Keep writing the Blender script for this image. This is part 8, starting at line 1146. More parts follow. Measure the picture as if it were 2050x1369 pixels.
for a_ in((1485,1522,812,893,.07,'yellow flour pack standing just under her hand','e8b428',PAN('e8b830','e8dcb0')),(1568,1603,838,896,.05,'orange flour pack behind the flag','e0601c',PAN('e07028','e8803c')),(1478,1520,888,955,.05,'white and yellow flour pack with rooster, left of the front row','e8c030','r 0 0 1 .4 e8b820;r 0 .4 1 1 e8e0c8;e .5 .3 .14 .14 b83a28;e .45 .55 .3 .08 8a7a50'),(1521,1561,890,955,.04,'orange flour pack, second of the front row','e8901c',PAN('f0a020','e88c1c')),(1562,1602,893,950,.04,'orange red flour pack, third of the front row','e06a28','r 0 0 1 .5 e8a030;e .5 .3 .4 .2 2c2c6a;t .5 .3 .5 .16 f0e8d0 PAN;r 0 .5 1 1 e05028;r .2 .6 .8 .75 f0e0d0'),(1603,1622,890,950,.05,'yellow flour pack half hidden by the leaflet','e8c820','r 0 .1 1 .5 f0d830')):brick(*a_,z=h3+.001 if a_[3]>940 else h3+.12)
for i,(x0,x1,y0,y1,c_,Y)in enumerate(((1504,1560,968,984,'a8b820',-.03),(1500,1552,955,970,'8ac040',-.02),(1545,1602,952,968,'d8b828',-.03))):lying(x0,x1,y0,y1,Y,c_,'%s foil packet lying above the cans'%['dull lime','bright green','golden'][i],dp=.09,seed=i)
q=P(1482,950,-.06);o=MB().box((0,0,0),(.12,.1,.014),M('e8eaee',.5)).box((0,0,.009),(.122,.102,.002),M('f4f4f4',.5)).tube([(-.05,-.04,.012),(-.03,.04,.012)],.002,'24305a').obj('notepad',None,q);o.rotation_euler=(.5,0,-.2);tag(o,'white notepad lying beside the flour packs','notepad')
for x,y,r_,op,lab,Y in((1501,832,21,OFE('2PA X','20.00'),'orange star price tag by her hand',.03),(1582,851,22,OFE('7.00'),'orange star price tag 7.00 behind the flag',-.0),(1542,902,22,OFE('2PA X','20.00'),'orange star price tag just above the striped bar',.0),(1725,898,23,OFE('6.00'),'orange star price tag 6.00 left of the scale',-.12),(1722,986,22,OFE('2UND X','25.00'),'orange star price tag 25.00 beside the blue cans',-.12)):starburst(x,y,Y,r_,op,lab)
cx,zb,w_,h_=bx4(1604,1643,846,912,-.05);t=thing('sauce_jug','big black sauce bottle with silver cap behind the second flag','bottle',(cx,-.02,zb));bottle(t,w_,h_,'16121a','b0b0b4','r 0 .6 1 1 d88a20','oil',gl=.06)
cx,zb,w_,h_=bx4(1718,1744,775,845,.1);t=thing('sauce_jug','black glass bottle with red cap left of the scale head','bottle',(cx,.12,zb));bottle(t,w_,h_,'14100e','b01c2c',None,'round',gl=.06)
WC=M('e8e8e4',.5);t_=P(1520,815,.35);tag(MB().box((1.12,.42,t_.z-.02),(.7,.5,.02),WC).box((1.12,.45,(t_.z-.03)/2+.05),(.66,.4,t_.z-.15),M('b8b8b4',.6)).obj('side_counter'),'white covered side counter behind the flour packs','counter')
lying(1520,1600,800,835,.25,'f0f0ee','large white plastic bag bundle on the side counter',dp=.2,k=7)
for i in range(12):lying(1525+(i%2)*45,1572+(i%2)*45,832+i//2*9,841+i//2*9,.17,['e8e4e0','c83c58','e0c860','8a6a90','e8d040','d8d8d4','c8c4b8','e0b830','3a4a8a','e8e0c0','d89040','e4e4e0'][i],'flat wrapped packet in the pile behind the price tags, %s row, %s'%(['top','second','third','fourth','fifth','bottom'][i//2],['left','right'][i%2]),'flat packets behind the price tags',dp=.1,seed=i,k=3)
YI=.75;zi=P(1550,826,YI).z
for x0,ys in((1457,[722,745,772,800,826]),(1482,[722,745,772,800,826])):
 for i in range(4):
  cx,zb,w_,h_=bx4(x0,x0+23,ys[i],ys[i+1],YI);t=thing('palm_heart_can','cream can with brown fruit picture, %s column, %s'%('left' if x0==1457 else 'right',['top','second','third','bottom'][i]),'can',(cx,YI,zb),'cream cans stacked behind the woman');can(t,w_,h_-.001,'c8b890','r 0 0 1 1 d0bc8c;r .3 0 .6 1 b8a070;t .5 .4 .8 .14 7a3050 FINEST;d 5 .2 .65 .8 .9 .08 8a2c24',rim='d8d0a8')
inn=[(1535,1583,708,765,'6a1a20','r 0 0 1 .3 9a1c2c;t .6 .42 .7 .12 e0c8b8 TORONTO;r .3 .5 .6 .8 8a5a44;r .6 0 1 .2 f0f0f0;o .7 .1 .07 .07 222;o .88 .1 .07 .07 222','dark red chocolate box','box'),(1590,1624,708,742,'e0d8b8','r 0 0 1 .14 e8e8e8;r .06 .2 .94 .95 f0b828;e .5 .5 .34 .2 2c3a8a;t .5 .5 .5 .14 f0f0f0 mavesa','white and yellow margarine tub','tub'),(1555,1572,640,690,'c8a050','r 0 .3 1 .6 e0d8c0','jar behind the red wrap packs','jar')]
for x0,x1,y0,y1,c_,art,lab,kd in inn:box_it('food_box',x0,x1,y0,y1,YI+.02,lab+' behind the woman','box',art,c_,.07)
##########
* [PROMPT]: Write out the material exactly as given.

* [COMPLETED EXERCISE]:
Keep writing the Blender script for this image. This is part 8, starting at line 1146. More parts follow. Measure the picture as if it were 2050x1369 pixels.
for a_ in((1485,1522,812,893,.07,'yellow flour pack standing just under her hand','e8b428',PAN('e8b830','e8dcb0')),(1568,1603,838,896,.05,'orange flour pack behind the flag','e0601c',PAN('e07028','e8803c')),(1478,1520,888,955,.05,'white and yellow flour pack with rooster, left of the front row','e8c030','r 0 0 1 .4 e8b820;r 0 .4 1 1 e8e0c8;e .5 .3 .14 .14 b83a28;e .45 .55 .3 .08 8a7a50'),(1521,1561,890,955,.04,'orange flour pack, second of the front row','e8901c',PAN('f0a020','e88c1c')),(1562,1602,893,950,.04,'orange red flour pack, third of the front row','e06a28','r 0 0 1 .5 e8a030;e .5 .3 .4 .2 2c2c6a;t .5 .3 .5 .16 f0e8d0 PAN;r 0 .5 1 1 e05028;r .2 .6 .8 .75 f0e0d0'),(1603,1622,890,950,.05,'yellow flour pack half hidden by the leaflet','e8c820','r 0 .1 1 .5 f0d830')):brick(*a_,z=h3+.001 if a_[3]>940 else h3+.12)
for i,(x0,x1,y0,y1,c_,Y)in enumerate(((1504,1560,968,984,'a8b820',-.03),(1500,1552,955,970,'8ac040',-.02),(1545,1602,952,968,'d8b828',-.03))):lying(x0,x1,y0,y1,Y,c_,'%s foil packet lying above the cans'%['dull lime','bright green','golden'][i],dp=.09,seed=i)
q=P(1482,950,-.06);o=MB().box((0,0,0),(.12,.1,.014),M('e8eaee',.5)).box((0,0,.009),(.122,.102,.002),M('f4f4f4',.5)).tube([(-.05,-.04,.012),(-.03,.04,.012)],.002,'24305a').obj('notepad',None,q);o.rotation_euler=(.5,0,-.2);tag(o,'white notepad lying beside the flour packs','notepad')
for x,y,r_,op,lab,Y in((1501,832,21,OFE('2PA X','20.00'),'orange star price tag by her hand',.03),(1582,851,22,OFE('7.00'),'orange star price tag 7.00 behind the flag',-.0),(1542,902,22,OFE('2PA X','20.00'),'orange star price tag just above the striped bar',.0),(1725,898,23,OFE('6.00'),'orange star price tag 6.00 left of the scale',-.12),(1722,986,22,OFE('2UND X','25.00'),'orange star price tag 25.00 beside the blue cans',-.12)):starburst(x,y,Y,r_,op,lab)
cx,zb,w_,h_=bx4(1604,1643,846,912,-.05);t=thing('sauce_jug','big black sauce bottle with silver cap behind the second flag','bottle',(cx,-.02,zb));bottle(t,w_,h_,'16121a','b0b0b4','r 0 .6 1 1 d88a20','oil',gl=.06)
cx,zb,w_,h_=bx4(1718,1744,775,845,.1);t=thing('sauce_jug','black glass bottle with red cap left of the scale head','bottle',(cx,.12,zb));bottle(t,w_,h_,'14100e','b01c2c',None,'round',gl=.06)
WC=M('e8e8e4',.5);t_=P(1520,815,.35);tag(MB().box((1.12,.42,t_.z-.02),(.7,.5,.02),WC).box((1.12,.45,(t_.z-.03)/2+.05),(.66,.4,t_.z-.15),M('b8b8b4',.6)).obj('side_counter'),'white covered side counter behind the flour packs','counter')
lying(1520,1600,800,835,.25,'f0f0ee','large white plastic bag bundle on the side counter',dp=.2,k=7)
for i in range(12):lying(1525+(i%2)*45,1572+(i%2)*45,832+i//2*9,841+i//2*9,.17,['e8e4e0','c83c58','e0c860','8a6a90','e8d040','d8d8d4','c8c4b8','e0b830','3a4a8a','e8e0c0','d89040','e4e4e0'][i],'flat wrapped packet in the pile behind the price tags, %s row, %s'%(['top','second','third','fourth','fifth','bottom'][i//2],['left','right'][i%2]),'flat packets behind the price tags',dp=.1,seed=i,k=3)
YI=.75;zi=P(1550,826,YI).z
for x0,ys in((1457,[722,745,772,800,826]),(1482,[722,745,772,800,826])):
 for i in range(4):
  cx,zb,w_,h_=bx4(x0,x0+23,ys[i],ys[i+1],YI);t=thing('palm_heart_can','cream can with brown fruit picture, %s column, %s'%('left' if x0==1457 else 'right',['top','second','third','bottom'][i]),'can',(cx,YI,zb),'cream cans stacked behind the woman');can(t,w_,h_-.001,'c8b890','r 0 0 1 1 d0bc8c;r .3 0 .6 1 b8a070;t .5 .4 .8 .14 7a3050 FINEST;d 5 .2 .65 .8 .9 .08 8a2c24',rim='d8d0a8')
inn=[(1535,1583,708,765,'6a1a20','r 0 0 1 .3 9a1c2c;t .6 .42 .7 .12 e0c8b8 TORONTO;r .3 .5 .6 .8 8a5a44;r .6 0 1 .2 f0f0f0;o .7 .1 .07 .07 222;o .88 .1 .07 .07 222','dark red chocolate box','box'),(1590,1624,708,742,'e0d8b8','r 0 0 1 .14 e8e8e8;r .06 .2 .94 .95 f0b828;e .5 .5 .34 .2 2c3a8a;t .5 .5 .5 .14 f0f0f0 mavesa','white and yellow margarine tub','tub'),(1555,1572,640,690,'c8a050','r 0 .3 1 .6 e0d8c0','jar behind the red wrap packs','jar')]
for x0,x1,y0,y1,c_,art,lab,kd in inn:box_it('food_box',x0,x1,y0,y1,YI+.02,lab+' behind the woman','box',art,c_,.07)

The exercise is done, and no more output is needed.